I think it is an important question of our lives - what is the meaning of literature to us as humans.
You turn your life into a work of art in order to redeem the ordinariness - a condition you are stuck with.
Wonder - the sensation of being whisked out of time and space...to be bathed in ... epiphanous delight.
It is terribly important to maintain a national identity in a way that it probably wasn't before.
I think that a lot of people do have a physical Ithaca, but I don't think that I do and I think that a lot of people do not. This depends on your values and the circumstances of your life. My Ithaca is in the Mental realm and this doesn't mean that you don't have to go back to it.
Those are the two things: a sense of loving and being loved, and being creative - that is what life is made up of, and what literature reminds us of.
In the theatre, you are in love with what is on the stage, with the moment. You just don't get that with movies or videos, or TV, where you know that what you are seeing is repeatable.

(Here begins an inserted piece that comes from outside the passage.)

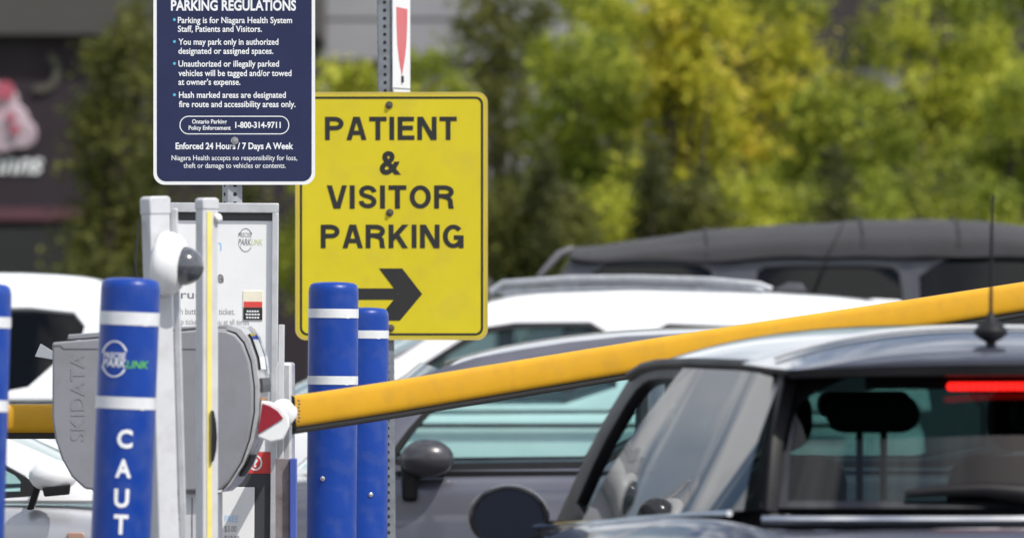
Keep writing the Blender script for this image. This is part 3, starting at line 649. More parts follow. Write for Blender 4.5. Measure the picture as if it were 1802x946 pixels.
m1 = MB(); xa, z = q(425, 818); xb, _ = q(440, 0); put_text(m1, 'ns', xa, xb, z, 11/s, .0024, .02)
o_ = [q(453+12*math.cos(R(a)), 813-14*math.sin(R(a))) for a in range(0, 360, 15)]; i_ = [q(453+9*math.cos(R(a)), 813-11*math.sin(R(a))) for a in range(0, 360, 15)]
k = len(o_); m1.add([(x, .0024, z) for x, z in o_]+[(x, .0024, z) for x, z in i_], [(i, (i+1) % k, k+(i+1) % k, k+i) for i in range(k)])
xa, z = q(449, 820); xb, _ = q(457, 0); put_text(m1, '?', xa, xb, z, 14/s, .0024, .03); m1.build('help_lettering', M['white_ink'], t)
m1 = MB(); xa, z = q(400, 917); xb, _ = q(424, 0); put_text(m1, 'FREE', xa, xb, z, 11/s, -.0206, .006); m1.build('blue_lettering', M['pale_blue_ink'], ps)
m1 = MB()
for tx, a, b, yb in (('$3.00', 400, 421, 934), ('$10.00', 400, 426, 951)):
    xa, z = q(a, yb); xb, _ = q(b, yb); put_text(m1, tx, xa, xb, z, 10/s, -.0206, .006)
m1.build('lettering', M['grey_ink'], ps)

t = thing('steel_channel', 'short grey steel channel with a blue edge beside instruction board', 'post', (W(503, 900, 22.9).x, 22.9, .15))
s = F/22.9; zt = H+(HY-806)/s-.15
MB().box((-18/s, 0, 0), (7/s, .02, zt)).build('web', mat('stained_steel', (.24, .21, .22), .5, metal=.3, var=.35, scale=9, dirt=(.10, .05, .05), dirt_amt=.7), t, bevel=.002)
MB().box((7.3/s, -.02, 0), (19/s, .06, zt)).build('flange', mat('blue_flange', (.06, .10, .40), .45, var=.1), t, bevel=.002)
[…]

The extraordinarily facile and in literary terms long lived works tend to be about ordinary people. Even Sappho writes about the utterly insignificant . What art can do is make the extraordinary more ordinary and ordinary more extraordinary.

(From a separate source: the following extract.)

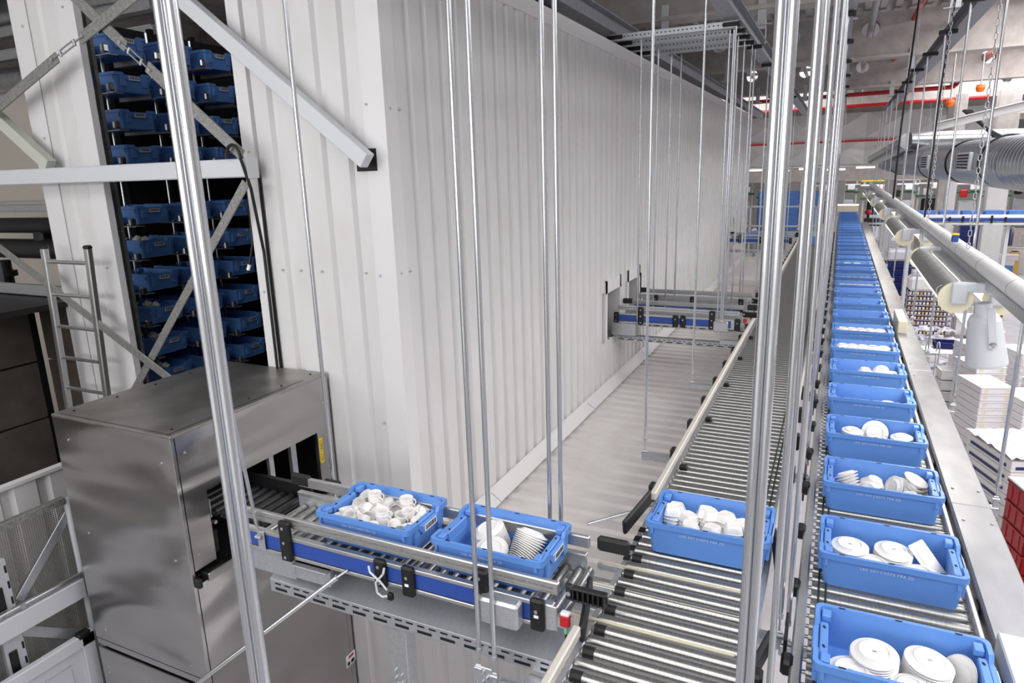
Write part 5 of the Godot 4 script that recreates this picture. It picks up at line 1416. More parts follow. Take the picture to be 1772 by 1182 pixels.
func lamps() -> void:
	var xt := 0.865
	var yt := 5.345
	var t := thing("lamp_trunking", "long grey insulated pipe and channel carrying the row of lamps", "trunking")
	part(t, "pipe", B.new().rod(Vector3(xt, yt, -1.2), Vector3(xt, yt, -24.5), 0.052, -1, 20), M.white)
	part(t, "channel", B.new().bbox(Vector3(xt - 0.012, yt - 0.075, -12.8), Vector3(0.05, 0.065, 23.4), 0.005), M.zinc)
	for i in 20:
		part(t, "tape_band", B.new().rod(Vector3(xt, yt, -2.4 - i * 0.9), Vector3(xt, yt, -2.408 - i * 0.9), 0.0528, -1, 20), M.stamp)
	for i in 5:
		var z := -4.86 - i * 3.86
		var lp := thing("twin_tube_lamp", "twin trough lamp below the trunking, %s from the viewer" % ORD[i], "lamp", Vector3(xt - 0.06, 5.18, z), 0.0, "lamps along the trunking")
		var len := 1.98
		part(lp, "spine", B.new().bbox(Vector3(0, 0.05, -len / 2), Vector3(0.07, 0.03, len), 0.004), M.lightgrey)
		for s in [-1.0, 1.0]:
			var tr := B.new()
			var ti := B.new()
			var o := Vector3(s * 0.115, 0, 0)
			var e := Vector3(0, 0, -len)
			for k in 24:
				var a0 := PI * 0.11 + TAU * k / 24.0
				var a1 := PI * 0.11 + TAU * (k + 1) / 24.0
				if s > 0:
					a0 = PI - a0; a1 = PI - a1
				var p := Vector3(cos(a0), sin(a0), 0)
				var q := Vector3(cos(a1), sin(a1), 0)
				if k < 13:
					tr.squad(o + p * 0.080, o + q * 0.080, o + q * 0.080 + e, o + p * 0.080 + e, p, q, q, p)
				else:
					ti.squad(o + p * 0.076, o + q * 0.076, o + q * 0.076 + e, o + p * 0.076 + e, p, q, q, p)
			part(lp, "perforated_cover", tr, M.zinc_dull)
			part(lp, "diffuser", ti, M.lamp)
			part(lp, "edge_strip", B.new().bbox(o + Vector3(-s * 0.075, 0.030, -len / 2), Vector3(0.014, 0.014, len), 0.003), M.lamp)
			part(lp, "edge_strip", B.new().bbox(o + Vector3(s * 0.077, -0.020, -len / 2), Vector3(0.010, 0.012, len), 0.003), M.lamp)
			for zz in [0.012, -len - 0.012]:
				part(lp, "end_disc", B.new().rod(Vector3(s * 0.115, 0, zz - 0.012), Vector3(s * 0.115, 0, zz + 0.012), 0.094, -1, 24), M.cream)
				part(lp, "end_block", B.new().bbox(Vector3(s * 0.115 - s * 0.015, 0.03, zz + 0.02), Vector3(0.085, 0.13, 0.05), 0.008), M.lightgrey)
			if i == 0:
				part(lp, "wire_loop", B.new().ring(Vector3(s * 0.17, 0.02, -0.12), Vector3(0.3, 0, 1), 0.035, 0.002, 16, 5), M.lightgrey)
		for zz in [0.03, -len - 0.03]:
			part(lp, "yoke", B.new().bbox(Vector3(0, 0.07, zz), Vector3(0.26, 0.06, 0.05), 0.008), M.lightgrey)
		var al := AreaLight3D.new()
		al.name = "lamp_light"
		al.area_size = Vector2(0.2, len)
		al.light_energy = 1.2
		al.light_color = Color(1, 0.97, 0.92)
		al.area_range = 40.0
		al.area_attenuation = 2.0
		al.shadow_enabled = true
		al.transform = Transform3D(Basis(Vector3.RIGHT, -PI / 2), Vector3(0, -0.10, -len / 2))
		lp.add_child(al)
	# start of the next lamp at the right border
	var nl := thing("trough_end", "bright rounded trough end of the nearest lamp at the right edge", "lamp", Vector3(0.80, 5.17, -2.85))
	part(nl, "trough", B.new().rod(Vector3(0, 0, 0), Vector3(0, 0, 1.2), 0.06, -1, 20), M.zinc_dull)
	part(nl, "edge_strip", B.new().bbox(Vector3(-0.05, -0.03, 0.6), Vector3(0.02, 0.012, 1.2), 0.004), M.lamp)
	part(nl, "end_disc", B.new().rod(Vector3(0, 0, -0.015), Vector3(0, 0, 0.01), 0.066, -1, 24), M.lamp)
	# cylindrical loudspeaker on a bracket
	var sp := thing("loudspeaker", "light grey tapered cylinder loudspeaker hung below the trunking", "loudspeaker", Vector3(0.80, 5.17, -4.60))
	sp.rotation = Vector3(0.03, 0, 0.16)
	part(sp, "body", B.new().lathe([Vector2(0, -0.34), Vector2(0.092, -0.34), Vector2(0.104, -0.338), Vector2(0.106, -0.325), Vector2(0.083, -0.075), Vector2(0.070, -0.045), Vector2(0.045, -0.03), Vector2(0.042, 0.03), Vector2(0, 0.03)], 36), M.lightgrey)
	part(sp, "bracket", B.new().bbox(Vector3(0.02, -0.09, 0.103), Vector3(0.042, 0.22, 0.008), 0.003).rod(Vector3(0.02, -0.2, 0.099), Vector3(0.02, -0.2, 0.107), 0.021, -1, 20), M.lightgrey)
	part(sp, "bolt", B.new().rod(Vector3(0.02, -0.2, 0.106), Vector3(0.02, -0.2, 0.114), 0.009, -1, 10), M.zinc)
	chain("chain holding the trunking, nearest one with a small yellow switch beside it", Vector3(xt - 0.03, 5.40, -5.6), 9.2)
	chain("chain holding the trunking, second from the viewer", Vector3(xt - 0.02, 5.40, -8.2), 9.2)
	chain("chain holding the trunking, third from the viewer", Vector3(xt, 5.40, -12.3), 9.2)
	var sw := thing("pull_switch", "small yellow and blue switch box on the trunking by the chain", "switch", Vector3(xt - 0.06, 5.44, -6.0))
	part(sw, "housing", B.new().bbox(Vector3(0, -0.01, 0), Vector3(0.045, 0.05, 0.03), 0.006), M.blue)
	part(sw, "lid", B.new().bbox(Vector3(0, 0.022, 0), Vector3(0.05, 0.014, 0.035), 0.004), M.yellow)
	for i in 2:
		var cb := thing("drop_cable", ["black cable dropping straight down to the trunking", "black cable with knots dropping beside the chain"][i], "cable", [Vector3(0.82, 5.4, -13.2), Vector3(0.86, 5.4, -8.7)][i])
		part(cb, "cord", B.new().tube([Vector3(0, 0, 0), Vector3(0.01, 1.2, 0), Vector3(0.06, 2.5, 0), Vector3(0.1, 3.85, 0)], 0.015 if i == 0 else 0.010, 8), M.black)

# ---------------------------------------------------------------- the hall floor to the right
func box_crate(label: String, x: Transform3D, s: Vector3, mt: Material, group: String, called := "plastic_crate", cat := "crate") -> Node3D:
	# an open tapered plastic crate with rim, base and side ribs
	var o := thing(called, label, cat, Vector3.ZERO, 0.0, group)
	o.transform = x
	var b := B.new()
	var h := s / 2.0
	var t := 0.02
	for q in [[Vector3(0, h.y, h.z - t / 2), Vector3(s.x, s.y, t)], [Vector3(0, h.y, -h.z + t / 2), Vector3(s.x, s.y, t)], [Vector3(h.x - t / 2, h.y, 0), Vector3(t, s.y, s.z)], [Vector3(-h.x + t / 2, h.y, 0), Vector3(t, s.y, s.z)], [Vector3(0, t / 2, 0), Vector3(s.x, t, s.z)]]:
		b.box(q[0], q[1])
	part(o, "body", b, mt)
	var r := B.new()
	for sg in [-1.0, 1.0]:
		r.bbox(Vector3(0, s.y - 0.015, sg * h.z), Vector3(s.x + 0.03, 0.03, 0.03), 0.004)
		r.bbox(Vector3(sg * h.x, s.y - 0.015, 0), Vector3(0.03, 0.03, s.z), 0.004)
		for k in 3:
			r.box(Vector3(-h.x * 0.6 + k * h.x * 0.6, h.y, sg * (h.z + 0.004)), Vector3(0.02, s.y * 0.8, 0.012))
			r.box(Vector3(sg * (h.x + 0.004), h.y, -h.z * 0.6 + k * h.z * 0.6), Vector3(0.012, s.y * 0.8, 0.02))
	part(o, "rim", r, mt)
	return o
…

I think that in this globalised world, the local is going to become more and more important - it is a paradox. You see it in Western Europe more and more. Eastern Europe is still coming out of the Soviet uniform cultural era, but this kind of separation and nationalism is very obvious now in Western Europe.
A form of art that I like is portraiture. I've been thinking about portraiture, and its relationship to writing and literature, biography and autobiography, and so that will be my next thing.
Despite the war, and bombings, and all the big things that happen to us, the stuff of our lives is small and always will be. During a war it is different, but even then, it is perfectly possible to write novels during a major war, which are about those thing which endure. It is what makes us human and the thing which is going to keep going.
You are obviously writing out of experience and so the boundaries are always blurred, it is just that sometimes it would seem that you are playing with fire a little bit by choosing someone that obviously existed.
I am coming from an older school, and I feel that you must learn to wait. There is that essay which was about the great notion of sitting on the mountain and waiting for the muses to cross the stream, and give you the symbols that would allow you to create. The word wait seems to me to be terribly important.
Every time you watch a performance in the theatre, you know that this is just for you, and will never be the same again. It is quite exciting for me.
I want to write the sort the book that my people want to read, even if the market is small.
Writers feel that they can't afford to wait. They must do it now, and they are so clever, and there is so much competition. I'm quite happy to wait, and quite confident that the muses will cross the stream.
I did spend about 5 years in the Griffin Theatre Company in 1978 actually , and worked therefore about 5 years on a voluntary basis. This was very much as a amateur, doing things like mopping the floor, handling props, setting up scenery, etc. I never acted, and don't think I'm an actor, but those years in the theatre taught me a lot about professional theatre.
One of the unfortunate things about creative writing courses is that they make people impatient. People feel that they have prepared themselves and that they must now do it. In fact there are positive incentives for doing so - universities are offering degrees for writing novels.
I don't write quickly or a lot. Well actually I write quickly, but I don't have a store of things. I will wait for that erotic moment - like the one which struck me when someone said "have you ever heard of Kester Berwick?"
I've always had a fascination for the stage which has to do with transfiguration. One moment you are John Smith from East Brighton riding in your cart, and the next moment you are in a completely different world.
When I re-read the Odyssey, it felt like I was reading PD James or Minette Walters - you feel that you are sharing in something that hundreds of millions of people have read with love, and I think that this is worth holding onto. It is not a matter of canonical texts or elitism, which the universities are trying to make us wary about. It is about shared language and metaphor and experience and imagery and that is all good.
The Odyssey and Iliad say things about the human condition in ways we should re-acquaint ourselves with, and use as a prism to interpret though.
[Anton] Chekhov is the most produced playwright in the world after Shakespeare, and most of the people in my sort of audience would have seen at least one of his plays.
There is a mental space that we consciously makes our way back to, and give honour to what has formed us in this mental homeland which we carry with us always. It is important not to try to annihilate it but to take your courage in your hands and go back, and then I think you can more easily make a new beginning. A lot of us would like to know how to do this.
One has to choose a word in English. If you want to be eligible for a literary prize you have to designate it as something.